長崎地裁

 雇い止めを巡る労働審判の内容を口外しないよう長崎地裁の裁判官らでつくる労働審判委員会に命じられたことで、支援してくれた元同僚らに解決内容を伝えられず精神的苦痛を受けたとして、長崎県大村市の男性(59)が慰謝料など150万円の国家賠償を求めた訴訟の判決で、長崎地裁は1日、口外禁止条項を付けたのは違法と判断した。男性が明確に口外禁止を拒否していたのに命令したことで「過大な負担を強いた」と指摘した。

 原告代理人の中川拓弁護士によると、労働審判で裁判官らが口外禁止を命じたことを違法と判断したのは初めて。労働審判は毎年3000件以上が申し立てられており、判決が今後の労働審判に影響を与える可能性がある。一方、地裁は労働審判委が口外禁止条項を盛り込んだのは「早期解決の道を探るためで、審判に違法または不当な目的があったとは言えない」として、国賠請求を棄却した。

 男性は2016年4月から県内のバス営業所に有期雇用の運転手として勤務していたが、同僚と共に会社に待遇改善などを訴える要望書を作成したところ、17年3月に雇い止めにされた。男性は同11月、会社に地位確認と損害賠償など約270万円の支払いを求める労働審判を長崎地裁に申し立てた。

 判決などによると、18年1、2月にあった労働審判の審理で、審判官の武田瑞佳(みか)裁判官(現大阪高裁裁判官)は、会社側が要望した「内容を第三者に口外しない」とする口外禁止条項を盛り込むことを条件に会社が解決金230万円を支払う調停を男性側に打診。男性は泣きながら「同僚の励ましが精神的な支えになってきた」などと述べて拒否したが、武田裁判官は同条項を盛り込んだ労働審判を言い渡した。

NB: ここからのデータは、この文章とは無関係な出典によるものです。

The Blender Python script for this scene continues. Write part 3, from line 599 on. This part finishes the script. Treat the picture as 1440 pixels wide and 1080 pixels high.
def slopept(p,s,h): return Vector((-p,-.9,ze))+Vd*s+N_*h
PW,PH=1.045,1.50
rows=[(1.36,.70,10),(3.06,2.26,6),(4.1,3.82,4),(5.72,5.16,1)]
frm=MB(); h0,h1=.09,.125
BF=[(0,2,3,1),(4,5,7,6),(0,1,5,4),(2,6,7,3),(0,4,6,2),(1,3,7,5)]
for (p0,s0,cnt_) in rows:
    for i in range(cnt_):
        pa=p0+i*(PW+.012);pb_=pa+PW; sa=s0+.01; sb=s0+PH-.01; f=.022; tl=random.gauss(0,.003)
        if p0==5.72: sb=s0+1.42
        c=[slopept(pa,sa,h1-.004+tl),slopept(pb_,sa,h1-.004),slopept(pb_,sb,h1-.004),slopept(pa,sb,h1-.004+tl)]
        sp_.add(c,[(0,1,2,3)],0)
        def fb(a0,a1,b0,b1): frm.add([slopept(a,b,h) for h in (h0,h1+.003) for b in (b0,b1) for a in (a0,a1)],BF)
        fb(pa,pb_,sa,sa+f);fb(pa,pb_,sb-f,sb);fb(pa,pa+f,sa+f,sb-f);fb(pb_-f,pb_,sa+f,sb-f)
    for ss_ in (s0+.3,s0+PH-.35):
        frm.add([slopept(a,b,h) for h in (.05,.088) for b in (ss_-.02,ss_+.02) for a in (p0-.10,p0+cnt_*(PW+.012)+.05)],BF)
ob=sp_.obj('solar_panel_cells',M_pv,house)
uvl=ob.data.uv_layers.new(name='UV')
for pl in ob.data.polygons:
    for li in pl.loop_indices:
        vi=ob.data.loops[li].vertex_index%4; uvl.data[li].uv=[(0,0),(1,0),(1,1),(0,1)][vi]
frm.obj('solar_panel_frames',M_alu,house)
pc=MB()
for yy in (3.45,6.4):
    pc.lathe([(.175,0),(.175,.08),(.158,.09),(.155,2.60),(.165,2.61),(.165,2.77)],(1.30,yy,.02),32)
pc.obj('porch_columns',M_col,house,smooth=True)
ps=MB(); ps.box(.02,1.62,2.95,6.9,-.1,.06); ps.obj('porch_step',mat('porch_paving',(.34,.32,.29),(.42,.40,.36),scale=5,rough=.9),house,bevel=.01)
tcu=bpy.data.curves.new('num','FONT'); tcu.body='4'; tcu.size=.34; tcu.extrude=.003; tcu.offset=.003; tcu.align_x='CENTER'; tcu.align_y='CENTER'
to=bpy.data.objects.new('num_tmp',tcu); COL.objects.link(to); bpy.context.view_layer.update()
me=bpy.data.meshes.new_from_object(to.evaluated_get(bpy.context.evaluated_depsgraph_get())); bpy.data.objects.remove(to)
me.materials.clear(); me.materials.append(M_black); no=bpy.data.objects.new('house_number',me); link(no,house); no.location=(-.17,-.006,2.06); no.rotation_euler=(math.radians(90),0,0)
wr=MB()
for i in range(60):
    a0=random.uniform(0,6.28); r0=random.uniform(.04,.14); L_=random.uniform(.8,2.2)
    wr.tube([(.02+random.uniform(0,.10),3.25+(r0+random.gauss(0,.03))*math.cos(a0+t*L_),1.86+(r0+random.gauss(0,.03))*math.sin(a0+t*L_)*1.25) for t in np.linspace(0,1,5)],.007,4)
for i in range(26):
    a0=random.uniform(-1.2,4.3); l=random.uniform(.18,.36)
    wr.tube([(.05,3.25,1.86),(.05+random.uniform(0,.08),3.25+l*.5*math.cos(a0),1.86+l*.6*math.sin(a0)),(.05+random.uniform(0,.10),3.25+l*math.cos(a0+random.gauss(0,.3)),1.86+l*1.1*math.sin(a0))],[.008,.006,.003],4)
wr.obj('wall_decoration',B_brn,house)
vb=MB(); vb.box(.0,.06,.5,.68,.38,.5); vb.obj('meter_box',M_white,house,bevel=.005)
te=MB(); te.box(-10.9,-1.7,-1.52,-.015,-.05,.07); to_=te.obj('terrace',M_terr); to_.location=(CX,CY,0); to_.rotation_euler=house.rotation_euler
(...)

 判決で古川大吾裁判長は「労働審判法上、労働審判の内容は事案の解決のため相当なものでなければならない」と指摘。そのうえで、男性が涙ながらに拒否した経過を踏まえ「原告が将来にわたって口外禁止条項に基づく義務を負い続けることからすれば、原告に過大な負担を強いるもので、原告が受容する可能性はなく、相当性を欠く」と判断した。

 判決について、男性は「お金と引き換えに口をつぐむように言われて苦しかったが、主張が認められて良かった。判決をきっかけに労働審判を申し立てる労働者たちが口を封じられるようなことがなくなってほしい」と話した。【樋口岳大】

「裁判所の風潮に一石」

 口外禁止の問題に詳しい日本労働弁護団常任幹事の在間秀和弁護士の話 解決内容を口外禁止にすることが、事案によっては労働者の大きな負担になると判決が認めた意義は大きい。(労働審判を言い渡す前段階での)調停や労働事案の訴訟の和解協議では、会社側を説得するためか、裁判所が合意案に口外禁止条項を安易に盛り込む風潮があるが、今回の判決は一石を投じた。また、今後、当事者が受け入れる可能性がない内容の労働審判が出されるのを抑制する効果もあるのではないか。

労働審判

 解雇や給料の不払いなど労働者と会社の個別労働紛争を迅速に解決するため2006年4月に始まり、19年は3665件の申し立てがあった。当事者が地裁に申し立て、裁判官1人と専門家の審判員2人で構成する労働審判委員会が原則3回以内の期日で審理する。審判委は適宜調停を試みるが、まとまらなければ労働審判をする。審判に当事者から異議申し立てがあれば訴訟に移行する。労働審判法には口外禁止に関する具体的な規定はない。